Any list of Neruda’s greatest poems should include several of his many wonderful love poems, and ideally, at least a couple of his love sonnets. So here’s another one: this time, one which probes the nature of the poet’s love for the addressee of the sonnet.

Neruda’s speaker rejects any more traditional symbols of passion in favour of describing his love as something more shadowy and obscure: it is less like the bloom of the flower and more like the light which (quietly, unassumedly) makes it possible for the flower to exist.

5. Love Sonnet XIX (‘When I Die I Want Your Hands on My Eyes’).

Okay, let’s have one more sonnet from Neruda. This one combines two of his greatest themes: love and death. From its striking opening line onwards, this sonnet sees the poet wishing and hoping that, when he dies, he can do so knowing that what he loves will go on living. But as so often in Neruda’s poetry, the nexus for this wish is the human body: her hands, his eyes.

6. ‘Your Feet’.

Elsewhere in his love poetry, Neruda often focuses on those physical aspects which have typically been overlooked by romantic poets: there are thousands of love poems in praise of a woman’s eyes, but how many poets have singled out their lover’s feet for poetic adulation?

In this short free-verse lyric, Neruda describes the male gaze alighting on the woman’s ‘hard’ feet. And why not? The feet are what support the rest of the woman’s body which the poet adores.

7. ‘Ode to My Socks’.

John Keats may have written odes to the nightingale and the Grecian urn, but Pablo Neruda’s greatest ode was written to his socks: specifically, the socks his friend brought to him. Maru Mori (a friend of his) gave him a pair of socks which she had knitted herself. She is a ‘sheepherder’ or shepherdess by profession, so she works with sheep and their wool.
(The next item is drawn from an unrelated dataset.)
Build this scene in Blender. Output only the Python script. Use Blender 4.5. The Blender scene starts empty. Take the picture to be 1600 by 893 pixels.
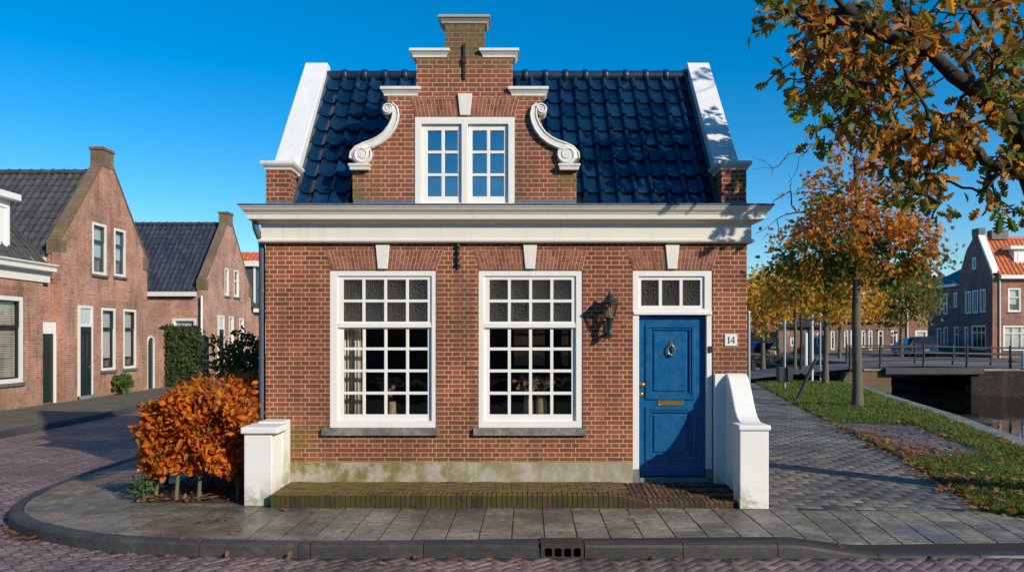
import bpy, bmesh, math, random
import numpy as np
from mathutils import Vector, Matrix
from mathutils.geometry import tessellate_polygon

random.seed(7)
rng = np.random.default_rng(7)
S = bpy.context.scene
COL = S.collection
PI = math.pi
H = 2.03            # eye height above the pavement
F = 1200.0          # focal length in photo pixels
HY = 527.0          # horizon row


def fx(px, Y=10.0): return (px - 800.0) * Y / F
def fz(py, Y=10.0): return H + (HY - py) * Y / F
def sstep(a, b, x):
    t = min(1.0, max(0.0, (x - a) / (b - a)))
    return t * t * (3 - 2 * t)


# ------------------------------------------------------------------ objects
def tag(o, label=None, cat=None, group=None, kind=None):
    if label: o['label'] = label
    if cat: o['category'] = cat
    if group: o['group'] = group
    if kind: o['kind'] = kind
    return o


def thing(name, loc, label, cat, group=None):
    o = bpy.data.objects.new(name, None)
    o.empty_display_size = 0.1
    COL.objects.link(o)
    o.location = loc
    return tag(o, label, cat, group)


def wloc(o):
    v = Vector((0, 0, 0))
    while o is not None:
        v += Vector(o.location)
        o = o.parent
    return v


def copy_tree(o, parent=None):
    c = o.copy()
    COL.objects.link(c)
    if parent: c.parent = parent
    for ch in list(o.children):
        copy_tree(ch, c)
    return c


class Fr:
    """a local frame: u along the wall, v up, w outwards"""
    def __init__(s, o, U, W, V=(0, 0, 1)):
        s.o, s.U, s.V, s.W = Vector(o), Vector(U), Vector(V), Vector(W)
    def p(s, u, v, w): return s.o + s.U * u + s.V * v + s.W * w


WORLD = Fr((0, 0, 0), (1, 0, 0), (0, 1, 0))
def front(Y): return Fr((0, Y, 0), (1, 0, 0), (0, -1, 0))
def east(X): return Fr((X, 0, 0), (0, 1, 0), (1, 0, 0))
def west(X): return Fr((X, 0, 0), (0, 1, 0), (-1, 0, 0))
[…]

For Neruda, they are ‘heavenly’ socks, which he was tempted to lock the socks away so that he might preserve them forever as rare gifts. But he resisted this impulse, instead sliding the socks on over his feet and wearing them. The poem’s ‘moral’? That things are twice as good when we’re talking about a pair of woollen socks worn to keep the feet warm in the cold winter months.

8. ‘Cat’s Dream’.

As well as writing some of the greatest love poems ever written, Pablo Neruda also wrote well about pets. ‘Cat’s Dream’ is a fine poetic depiction of a cat, describing the animal’s physical appearance but then imagining what a cat’s dreams must be like.

Neruda’s arresting description of the night flowing through the cat’s dreaming mind ‘like dark water’ makes it worth reading on its own – but there are many other things to admire here.

9. ‘A Dog Has Died’.

Just as Neruda didn’t write traditional love poems or odes, he also approached the elegy, or poem of mourning, in a new and original way.

He wasn’t the first to write a poem about the death of a pet dog, but ‘A Dog Has Died’ is remarkable for its unsentimental attitude to death – describing the burial of the beloved pet in rather matter-of-fact terms – even while Neruda embraces the idea of a heaven for dogs.

10. ‘If You Forget Me’.

Let’s conclude this pick of Neruda’s best poems with one of his most famous. It’s another free-verse lyric which calls for mutual forgetting but also mutual memory: if his lover forgets him, he will forget her, but if she finds herself remembering him, she can count on him still thinking of her, too.